Some observations of Pocono: The key to the track is the bowl. For some reason, probably because I’m stupid, the bowl didn’t scare me. I didn’t have enough guts to try and go through there flat out, but I don’t think too many people did that anyway. I would go down the straight flat out in fifth gear, at over 5000 rpm, (that has to be about 140 or so), lift when I got to the ‘1’ sign, then coast a little, turn in, and get back on the power. It’s a little scary when the car doesn’t want to turn, and starts sliding back up the track, but the tires hook up pretty quickly, and I could go full throttle out of the turn towards the chicane. I never did get comfortable with the Devils Elbow. I went off course there three times twice in 1 session. As I headed into the pits (black flagged you know) Tom Charlesworth said "You must be having a tough day" and I told him I’d go easier through there. I screwed it up again during my qualifying....

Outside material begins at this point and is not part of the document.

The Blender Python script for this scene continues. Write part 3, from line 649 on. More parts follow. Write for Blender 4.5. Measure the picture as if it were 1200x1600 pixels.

The flaggers for the event were from Watkins Glenn, Race Communications of America, RCA, or something like that. They did a great job. Very professional, easy to see. There was a serious incident where a car hit the wall in the bowl, hit it hard, and the top got crushed. They got the guy out and in the ambulance pretty quickly. Later he was helicoptered out of there. Last I heard, he was going to be OK. That just serves to remind you of how serious this stuff is.

After the race, Eric came over and congratulated me. That really meant a lot to me. We both raced hard, but clean. He gave me racing room, and I did the same. There are a lot of good people in club racing.